Mon voyage à Vienne en décembre dernier a suscité une vague d’achats sur l’histoire austro-hongroise. Mes visites du palais de la Hofburg, de la Crypte des Capucins, du château de Schönbrunn m’ont révélé une histoire fascinante (sur le plan littéraire, je recommande également la lecture du beau roman de Joseph Roth, la Marche de Radetzky). Charmé par cette ambiance viennoise unique, j’étais curieux d’élargir mes connaissances sur cet empire qui avait unifié l’Europe centrale sous le sceptre des Habsbourg. Parmi ces lectures, mon attention s’est portée sur l’Agonie d’une monarchie – Autriche-Hongrie, 1914-1920, de Jean-Paul Bled. L’objet du livre est dans le livre : le propos se concentre sur les dernières années de l’Empire austro-hongrois. En 450 pages, hors notes et bibliographie, Jean-Paul Bled nous montre comment la Première Guerre mondiale a tué la Double Monarchie.

Rétrospectivement, l’éclatement en 1918 de l’Empire austro-hongrois nous paraît une issue évidente de la Grande Guerre. Relique de l’Europe monarchique, le trône des Habsbourg était condamné à ne pas survivre à une défaite des Puissances centrales. La réalité est bien différente. Jean-Paul Bled nous montre que la fin de l’Empire austro-hongrois ne devient un but de guerre de l’Entente que fin 1917-début 1918. Jusque-là, les puissances alliées considèrent Vienne d’une part comme le garant de la stabilité en Europe centrale, d’autre part comme une barrière contre l’influence allemande dans cette région. Elles n’ont donc pas intérêt à voir les nationalités de l’Empire gagner leurs indépendances et s’ériger en autant d’Etats. En outre, l’Empire austro-hongrois est perçu comme le point d’entrée diplomatique des empires centraux. Une paix séparée avec Vienne verrait le flanc sud de l’Allemagne s’effondrer. La place de l’Empire austro-hongrois dans la Première Guerre mondiale n’est donc pas celle d’un partenaire mineur de l’Allemagne, voué à disparaître une fois vaincu.

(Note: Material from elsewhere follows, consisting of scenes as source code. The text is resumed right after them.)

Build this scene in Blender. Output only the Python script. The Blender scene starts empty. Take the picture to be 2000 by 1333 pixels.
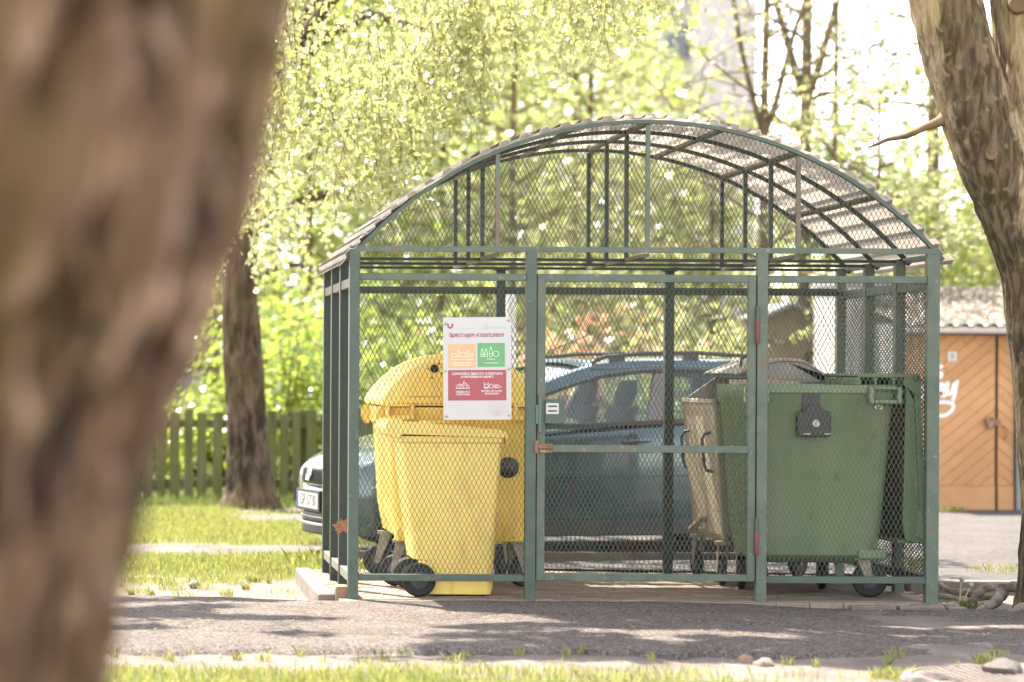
import bpy, bmesh, math, random
import numpy as np
from math import sin, cos, pi, radians, sqrt, atan2
from mathutils import Vector, Matrix, noise

SC = bpy.context.scene
COL = SC.collection
random.seed(7)
RNG = np.random.default_rng(7)

# ------------------------------------------------------------------ camera
CAM_H = 1.35
ROLL = 0.0055
cam_data = bpy.data.cameras.new('camera')
cam = bpy.data.objects.new('camera', cam_data)
COL.objects.link(cam)
cam.location = (0, 0, CAM_H)
cam.rotation_euler = (pi / 2, -ROLL, 0)
cam_data.sensor_width = 36
cam_data.lens = 85
cam_data.shift_x = 0.375
cam_data.shift_y = 0.0308
cam_data.clip_start = 0.05
cam_data.clip_end = 1000
cam_data.dof.use_dof = True
cam_data.dof.focus_distance = 14.55
cam_data.dof.aperture_fstop = 1.65
SC.camera = cam

# ------------------------------------------------------------------ light
SUN_EL, SUN_AZ = 65.0, -36.0          # azimuth: degrees to the right of straight ahead (+Y)
world = bpy.data.worlds.new('World')
SC.world = world
world.use_nodes = True
wn = world.node_tree.nodes
wl = world.node_tree.links
wn.clear()
w_out = wn.new('ShaderNodeOutputWorld')
w_bg = wn.new('ShaderNodeBackground')
w_sky = wn.new('ShaderNodeTexSky')
w_sky.sky_type = 'NISHITA'
w_sky.sun_disc = False
w_sky.sun_elevation = radians(SUN_EL)
w_sky.sun_rotation = radians(SUN_AZ)
w_sky.dust_density = 0.7
w_sky.air_density = 1.0
w_sky.ozone_density = 0.6
w_bg.inputs['Strength'].default_value = 0.15
w_hsv = wn.new('ShaderNodeHueSaturation')
w_hsv.inputs['Saturation'].default_value = 0.5
w_tint = wn.new('ShaderNodeMix')
w_tint.data_type = 'RGBA'
w_tint.blend_type = 'MULTIPLY'
w_tint.inputs[0].default_value = 1.0
w_tint.inputs[7].default_value = (1.08, 1.0, 0.93, 1)   # camera white balance set for shade
wl.new(w_sky.outputs[0], w_hsv.inputs['Color'])
wl.new(w_hsv.outputs[0], w_tint.inputs[6])
wl.new(w_tint.outputs[2], w_bg.inputs[0])
wl.new(w_bg.outputs[0], w_out.inputs[0])

sun_data = bpy.data.lights.new('sun', 'SUN')
sun_data.energy = 4.5
sun_data.angle = radians(0.53)
sun_data.color = (1.0, 0.93, 0.80)
sun = bpy.data.objects.new('sun', sun_data)
COL.objects.link(sun)
to_sun = Vector((cos(radians(SUN_EL)) * sin(radians(SUN_AZ)), cos(radians(SUN_EL)) * cos(radians(SUN_AZ)), sin(radians(SUN_EL))))
sun.rotation_euler = to_sun.to_track_quat('Z', 'Y').to_euler()
sun.location = (6, 30, 30)

SC.view_settings.view_transform = 'Standard'
SC.view_settings.look = 'None'
SC.view_settings.exposure = 2.43
SC.view_settings.gamma = 1.0
SC.view_settings.use_curve_mapping = False
SC.render.engine = 'CYCLES'
SC.cycles.max_bounces = 8
SC.cycles.diffuse_bounces = 4
SC.cycles.transmission_bounces = 6
SC.cycles.transparent_max_bounces = 8
SC.cycles.use_denoising = True
SC.cycles.sample_clamp_indirect = 8.0

# ------------------------------------------------------------------ helpers
F = 4722.2


def at(px, py, Z):
    """world point seen at pixel (px, py) of the 2000 px photograph, at depth Z"""
    dx, dy = px - 250, py - 728
    dx, dy = dx + ROLL * dy, dy - ROLL * dx
    return Vector((dx * Z / F, Z, CAM_H - dy * Z / F))


def onground(px, py, z=0.0):
    dx, dy = px - 250, py - 728
    dx, dy = dx + ROLL * dy, dy - ROLL * dx
    Z = F * (CAM_H - z) / dy
    return Vector((dx * Z / F, Z, z))


def tag(o, label=None, cat=None, group=None, kind=None):
    if label: o['label'] = label
    if cat: o['category'] = cat
    if group: o['group'] = group
    if kind: o['kind'] = kind
    return o


def empty(name, loc, rz=0.0):
    o = bpy.data.objects.new(name, None)
    COL.objects.link(o)
    o.location = loc
    o.rotation_euler = (0, 0, rz)
    o.empty_display_size = 0.2
    return o


def copy_tree(o, parent=None):
    c = o.copy()
    COL.objects.link(c)
    c.parent = parent
    for ch in list(o.children):
        copy_tree(ch, c)
    return c


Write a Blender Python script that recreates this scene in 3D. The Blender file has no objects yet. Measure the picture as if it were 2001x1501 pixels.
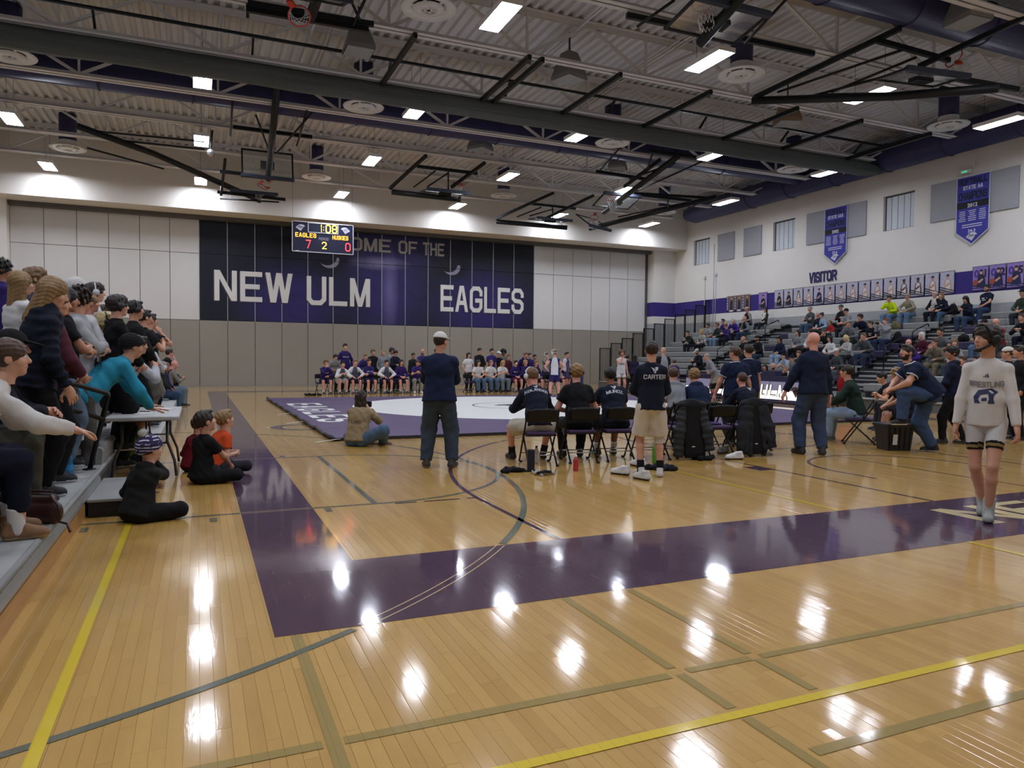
import bpy, bmesh, math, random
import numpy as np
from mathutils import Vector, Matrix, Euler
from mathutils.bvhtree import BVHTree
random.seed(7); rng = np.random.default_rng(7)
S = bpy.context.scene
COL = S.collection
# ---------------------------------------------------------------- camera
CAM_H = 1.45; FPX = 1417.03; IW, IH = 2001.0, 1501.0
RX = Vector((0.91751533, -0.39759844, 0.00900537))      # camera right
DN = Vector((-0.00575289, -0.03591003, -0.99933847))    # camera down
FW = Vector((0.3976588, 0.91685656, -0.03523534))       # camera forward
cd = bpy.data.cameras.new('camera'); cam = bpy.data.objects.new('camera', cd); COL.objects.link(cam)
cd.sensor_width = 36.0; cd.sensor_fit = 'HORIZONTAL'; cd.lens = FPX / IW * 36.0; cd.clip_end = 200
cam.matrix_world = Matrix(((RX.x, -DN.x, -FW.x, 0), (RX.y, -DN.y, -FW.y, 0), (RX.z, -DN.z, -FW.z, CAM_H), (0, 0, 0, 1)))
S.camera = cam
# ---------------------------------------------------------------- world, exposure
w = bpy.data.worlds.new('world'); S.world = w; w.use_nodes = True
w.node_tree.nodes['Background'].inputs[0].default_value = (0.5, 0.55, 0.65, 1)
w.node_tree.nodes['Background'].inputs[1].default_value = 0.02
S.view_settings.view_transform = 'Standard'; S.view_settings.look = 'None'
S.view_settings.exposure = 0.78; S.view_settings.gamma = 1.0; S.view_settings.use_curve_mapping = False
LAMP = 46.0          # emission strength of the gym's ceiling lamps
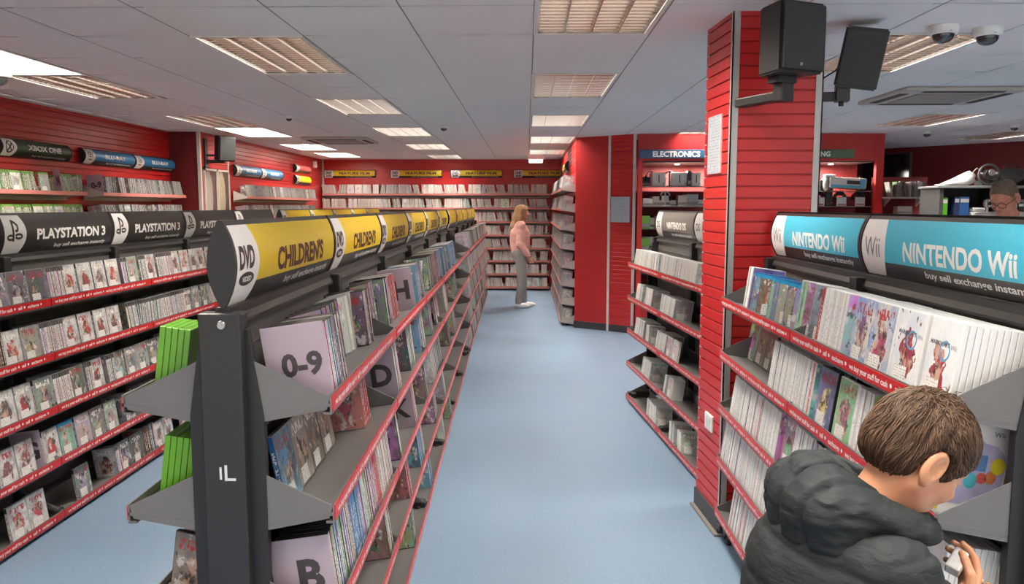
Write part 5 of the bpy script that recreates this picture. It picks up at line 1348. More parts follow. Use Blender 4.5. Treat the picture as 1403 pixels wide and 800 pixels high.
# ================================================================== THE BIG BOX AND LOOSE GOODS BY THE BOY
rk = RACKS['wii']
e = empty('game_box'); p, o, n = frame(rk, -1, 1, .10, .163)
e.matrix_world = rk['M'] @ mtx(p, Vector((1, 0, 0)) if False else o * -1, n.cross(-o), n)
tag(e, 'large white and lilac boxed game with balloons, just right of the boy', 'game box')
W, D, H = .17, .07, .222
mb = MB(); mb.bbox((-W / 2, -D / 2, 0), (W / 2, D / 2, H), .004); mb.build('carton', [mat('glossy white carton', rgb(230, 228, 224), .25)], e)
t = NT('lilac box print'); tc = t.new('ShaderNodeTexCoord'); sp = t.new('ShaderNodeSeparateXYZ'); t.link(tc.outputs['Object'], sp.inputs[0])
nz = t.new('ShaderNodeTexNoise', i_Scale=14., i_Detail=2.); t.link(tc.outputs['Object'], nz.inputs['Vector'])
t.color(t.mix(t.ramp(nz.outputs[0], [(.4, (0, 0, 0)), (.6, (1, 1, 1))]), rgb(176, 172, 206), rgb(196, 190, 214))); t.b.inputs['Roughness'].default_value = .25
yf = -D / 2 - .0006
pl = MB(); pts = [(-W / 2 + .004, .03), (W / 2 - .006, .03), (W / 2 - .006, .15), (W / 2 - .03, .172), (W / 2 - .06, .178), (W / 2 - .085, .196), (W / 2 - .12, .205), (-W / 2 + .004, .207)]
k = pl.addv([(x, yf, z) for x, z in pts]); pl.face([k + i for i in range(len(pts))], 0); pl.build('printed_panel', [t.m], e)
def spot(cx, cz, rx, rz_, m, nm='printed_balloon'):
    b = MB(); disc2d(b, cx, cz, rx, rz_, lambda u, v: (u, yf - .0005, v), 0, 20); b.build(nm, [m], e)
spot(.062, .128, .016, .02, mat('balloon yellow', rgb(222, 206, 60), .3)); spot(.006, .088, .015, .019, mat('balloon teal', rgb(84, 176, 190), .3))
spot(.030, .096, .012, .013, mat('balloon red', rgb(206, 98, 92), .3)); spot(.050, .1, .013, .015, mat('balloon orange', rgb(216, 132, 82), .3))
b = MB(); b.box((-.052, yf - .0006, .112), (.036, yf - .0001, .15)); b.build('title_plate', [mat('title blue', rgb(92, 134, 186), .3)], e)
b = MB(); b.box((-.075, yf - .0006, .042), (-.03, yf - .0001, .07)); b.build('printed_square', [mat('print rose', rgb(186, 92, 100), .3)], e)
b = MB(); b.box((-.08, yf - .0006, .012), (-.055, yf - .0001, .032)); b.build('rating_square', [mat('balloon yellow', (0, 0, 0))], e)
b = MB(); put_text(b, 'Wii', lambda u, v: (u, yf - .0004, v), .012, W / 2 - .045, .195, 0, bold=.01); b.build('lettering', [INKG], e)
# ================================================================== PEOPLE
def unit(v): v = np.array(v, float); return v / np.linalg.norm(v)
def basis(fwd, up):
    f = unit(fwd); u = np.array(up, float); u = unit(u - f * (u @ f)); r = np.cross(f, u); return f, u, r      # forward, up, right
def head_sdf(P, C, fwd, up, s=1., child=False, detail=True):
    """C: middle of the head. returns skin distance; s scales an adult-sized .23 m head"""
    f, u, r = basis(fwd, up)
    M = np.stack([f, r, u], 1); q = (P - np.array(C)) @ M / s          # local x forward, y right, z up
    d = d_ell(q, (-.012, 0, .028), (.094, .074, .084))
    d = smin(d, d_ell(q, (.032, 0, -.03), (.058, .056, .072)), .03)
    d = smin(d, d_ell(q, (.056, 0, -.092), (.026, .026, .02)), .03)     # chin
    for k in (-1, 1):
        d = smin(d, d_cap(q, (-.0, k * .05, -.05), (.05, k * .022, -.088), .018, .016), .025)   # jaw line
        d = smin(d, d_ell(q, (.06, k * .034, -.03), (.024, .022, .022)), .02)                    # cheek
        d = smin(d, d_cap(q, (.076, k * .012, .022), (.066, k * .046, .022), .009, .009), .014)  # brow
    if detail:
        for k in (-1, 1):
            d = smax(d, -d_ell(q, (.092, k * .031, .002), (.017, .018, .012)), .012)
            d = smin(d, d_ell(q, (.072, k * .031, .001), (.0125, .0135, .0125)), .003)
        d = smin(d, d_cap(q, (.082, 0, .012), (.104, 0, -.026), .008, .0125), .010)
        for k in (-1, 1): d = smin(d, d_ell(q, (.092, k * .011, -.030), (.011, .009, .008)), .006)
        d = smin(d, d_ell(q, (.084, 0, -.056), (.011, .022, .0055)), .005)
        d = smin(d, d_ell(q, (.082, 0, -.067), (.011, .019, .006)), .005)
        d = smax(d, -d_ell(q, (.096, 0, -.0612), (.012, .022, .0016)), .003)
        for k in (-1, 1):                                               # ears
            ce = np.array((-.010, k * .081, -.008)); ca, sa = math.cos(.16), math.sin(.16)
            Me = np.array(((ca, k * sa, 0), (-k * sa, ca, 0), (0, 0, 1.)))       # back edge flares outwards
            g = (q - ce) @ Me
            e = d_ell(g, (0, 0, 0), (.0235, .0110, .036))
            e = smax(e, -d_ell(g, (.003, k * .0115, .003), (.0155, .0125, .0255)), .0025)
            e = smin(e, d_cap(g, (.002, k * .001, .020), (-.008, k * .001, -.004), .0035, .003), .004)
            e = smin(e, d_ell(g, (.015, k * .002, -.006), (.0045, .005, .008)), .004)
            e = smin(e, d_ell(g, (.006, 0, -.031), (.009, .0065, .010)), .006)
            d = smin(d, e, .004)
    return d * s
def hair_short(P, C, fwd, up, s=1., fringe=.03, nape=-.062, thick=.012):
    f, u, r = basis(fwd, up); M = np.stack([f, r, u], 1); q = (P - np.array(C)) @ M / s
    d = d_ell(q, (-.012, 0, .030), (.094 + thick, .074 + thick * .8, .084 + thick * 1.1))
    d = smin(d, d_ell(q, (-.05, 0, -.02), (.052 + thick * .5, .054 + thick * .6, .055)), .03)
    x = q[:, 0]; lim = np.where(x < -.03, nape, nape + (x + .03) / .11 * (fringe - nape))
    lim = np.where((x > -.03) & (x < .02), nape + .0 + np.maximum(0, x + .03) * .75, lim)
    lim = lim + vnoise(q, 60, 2) * .006
    d = smax(d, (lim - q[:, 2]) * .8, .008)
    for k in (-1, 1): d = smax(d, -d_ell(q, (-.004, k * .082, -.010), (.031, .03, .041)), .006)
    ang = np.arctan2(q[:, 1], q[:, 0] + .03)
    d = d + (vnoise(np.stack([ang * 9, q[:, 2] * 9, q[:, 0] * 14], 1), 1., 5) * .0035 + vnoise(np.stack([ang * 26, q[:, 2] * 14, q[:, 0] * 22], 1), 1., 6) * .0018)
    return d * s
def hand_sdf(P, wrist, fwd, palm_n, side, s=1., curl=(.5, .55, .6, .65), thumb=.6):
    """side +1: thumb to the left of fwd seen from the back of the hand"""
    f = unit(fwd); n = np.array(palm_n, float); n = unit(n - f * (n @ f)); r = np.cross(f, n) * side
    W = np.array(wrist, float); at = lambda a, b, c: W + (f * a + r * b + n * c) * s
    d = d_cap(P, at(0, 0, 0), at(.03, 0, 0), .022 * s, .026 * s)
    for b in (-.024, -.008, .009, .025): d = smin(d, d_cap(P, at(.02, b * .7, 0), at(.078, b, .0), .013 * s, .0105 * s), .012 * s)
    L = ((.036, .022, .019), (.041, .026, .021), (.038, .024, .02), (.029, .018, .017))
    for i, b in enumerate((.027, .009, -.009, -.026)):
        p = at(.08, b, 0); a = 0.
        for j in range(3):
            a += curl[i] * (.9, 1., .7)[j]; dr = f * math.cos(a) + n * math.sin(a); q = p + dr * L[i][j] * s
            d = smin(d, d_cap(P, p, q, (.0092 - .0008 * j) * s, (.0086 - .0009 * j) * s), .003 * s); p = q
    p = at(.02, .024, .004); q = at(.05, .046, .016 + .02 * thumb); z = at(.078, .044, .028 + .03 * thumb); e = at(.098, .034, .034 + .03 * thumb)
    d = smin(d, d_cap(P, p, q, .014 * s, .0115 * s), .008 * s); d = smin(d, d_cap(P, q, z, .0108 * s, .0098 * s), .004 * s); d = smin(d, d_cap(P, z, e, .0095 * s, .0078 * s), .003 * s)
    return d
SKIN = lambda name, c, red: (lambda t: t)(None) or skin_mat(name, c, red)
def skin_mat(name, c, red):
    t = NT(name); tc = t.new('ShaderNodeTexCoord'); n = t.new('ShaderNodeTexNoise', i_Scale=22., i_Detail=4.); t.link(tc.outputs['Object'], n.inputs['Vector'])
    t.color(t.mix(t.ramp(n.outputs[0], [(.35, (0, 0, 0)), (.7, (1, 1, 1))]), c, red)); t.b.inputs['Roughness'].default_value = .48
    t.b.inputs['Subsurface Weight'].default_value = .12; t.b.inputs['Subsurface Radius'].default_value = (.01, .004, .002); t.b.inputs['Subsurface Scale'].default_value = .6
    return t.m
def cloth_mat(name, c, rough=.8, bs=260., b=.25, n=.12):
    return mat(name, c, rough, noise=n, nscale=14., bump=b, bscale=bs)
def mesh_obj(name, f, lo, hi, h, m, parent, smooth=True):
    v, fc = surfnet(f, lo, hi, h); me = np_mesh(name, [(v, fc)], m, smooth); return obj(name, me, parent)
def limb(P, pts, rs, k=.02):
    d = None
    for (a, ra), (b, rb) in zip(zip(pts, rs), list(zip(pts, rs))[1:]):
        e = d_cap(P, a, b, ra, rb); d = e if d is None else smin(d, e, k)
    return d
def hair_mat(name, c1, c2):
    t = NT(name); tc = t.new('ShaderNodeTexCoord'); n = t.new('ShaderNodeTexNoise', i_Scale=60., i_Detail=4.); t.link(tc.outputs['Object'], n.inputs['Vector'])
    t.color(t.mix(n.outputs[0], c1, c2)); t.b.inputs['Roughness'].default_value = .6; t.b.inputs['Specular IOR Level'].default_value = .3; t.bump(n.outputs[0], .4, .003); return t.m

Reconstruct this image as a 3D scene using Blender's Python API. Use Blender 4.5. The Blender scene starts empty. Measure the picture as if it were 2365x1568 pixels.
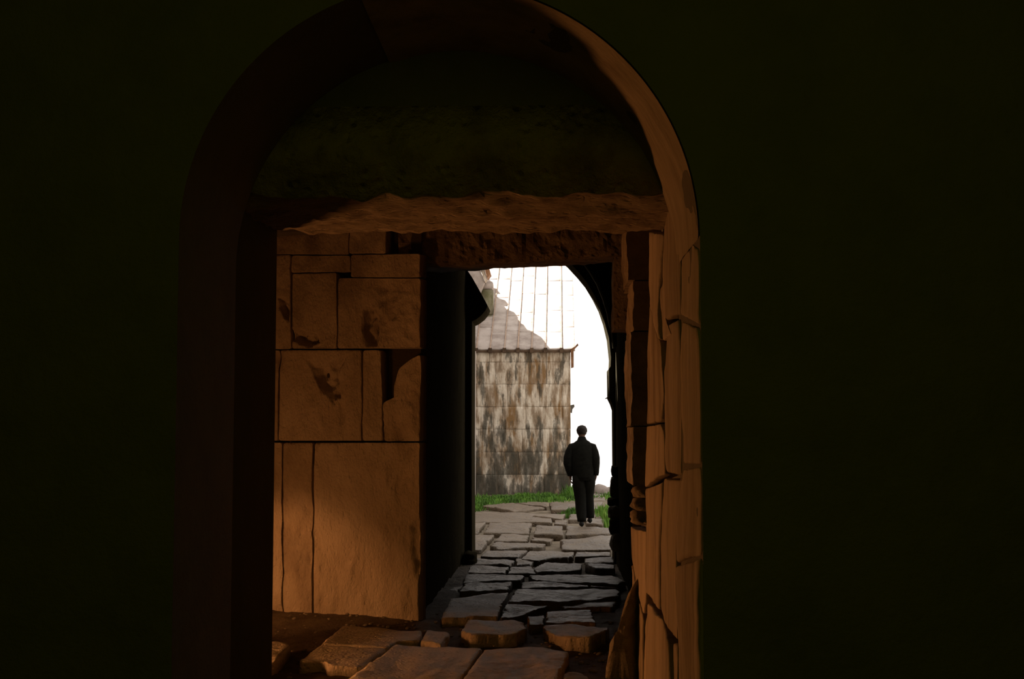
import bpy, bmesh, math, random
from mathutils import Vector, noise
from mathutils.geometry import tessellate_polygon
random.seed(7)
C = bpy.context.scene.collection
V = Vector
# ------------------------------------------------------------------ camera
F = 3200.0; CX, CY = 1182.5, 784.0
EYE = V((0, 0, 1.55)); PITCH = math.atan(231/F); YAW = math.atan(107.5/F*math.cos(PITCH))
camd = bpy.data.cameras.new('camera'); cam = bpy.data.objects.new('camera', camd); C.objects.link(cam)
camd.sensor_width = 36; camd.lens = F/2365*36; camd.clip_end = 2000
cam.location = EYE; cam.rotation_euler = (math.pi/2+PITCH, 0, YAW)
bpy.context.scene.camera = cam
RM = cam.rotation_euler.to_matrix()
RI = RM.transposed()
def ray(x, y): return RM @ V(((x-CX)/F, (CY-y)/F, -1.0))
def atY(x, y, Y):
    d = ray(x, y); return EYE + d*(Y/d.y)
def atX(x, y, X):
    d = ray(x, y); return EYE + d*(X/d.x)
def atZ(x, y, Z=0.0):
    d = ray(x, y); return EYE + d*((Z-EYE.z)/d.z)
def onp(x, y, p0, n):
    d = ray(x, y); return EYE + d*((p0-EYE).dot(n)/d.dot(n))
def proj(p):
    q = RI @ (p-EYE); return (CX + F*q.x/-q.z, CY - F*q.y/-q.z)
# ------------------------------------------------------------------ world, sun, lamps, exposure
vs = bpy.context.scene.view_settings
vs.view_transform = 'Standard'; vs.look = 'None'; vs.gamma = 1; vs.exposure = 0; vs.use_curve_mapping = False
w = bpy.data.worlds.new('world'); bpy.context.scene.world = w; w.use_nodes = True
bg = w.node_tree.nodes['Background']; bg.inputs[0].default_value = (1.0, 0.93, 0.865, 1); bg.inputs[1].default_value = 1.35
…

L’Agonie d’une monarchie – Autriche-Hongrie, 1914-1920, de Jean-Paul Bled, prend la forme d’une histoire austro-hongroise de la Première Guerre mondiale. L’ouvrage aborde plusieurs thèmes : diplomatie, opérations militaires, situation économique, vie politique. Le style d’écriture de l’auteur est assez efficace et rend la lecture plutôt fluide. Le lecteur est rapidement pris dans ce qui est en effet une agonie désespérée. Durant ce lent naufrage, de nouvelles voies d’eau ne cessent de surgir. La survie de l’Empire ne semble alors provenir que d’un arrimage ferme à l’Allemagne. Cet arrimage se transforme en vassalisation de fait lorsque l’empereur Charles et ses ministres cèdent sans résister aux exigences de Berlin. Désormais vu comme le miroir de l’Allemagne en Europe centrale, l’Empire austro-hongrois n’est plus considéré comme un facteur de stabilité en Europe centrale. Son sort est scellé lorsque l’Entente reconnaît les comités nationaux au sein de l’empire.

Le propos est très intéressant et ouvre dans la conclusion quelques perspectives de réflexion lorsqu’il évoque l’Empire austro-hongrois comme, malgré ses défauts et ses contradictions internes, un projet fédérateur pour l’Europe centrale. Une telle idée est probablement discutable et serait peut-être très vite contredite par un spécialiste de cette région. Elle nous sort toutefois d’une vision de la Première Guerre mondiale habituellement centrée sur le front de l’Ouest. A ce titre, l’Agonie d’une monarchie – Autriche-Hongrie, 1914-1920, de Jean-Paul Bled, est une lecture utile et intéressante pour élargir son horizon.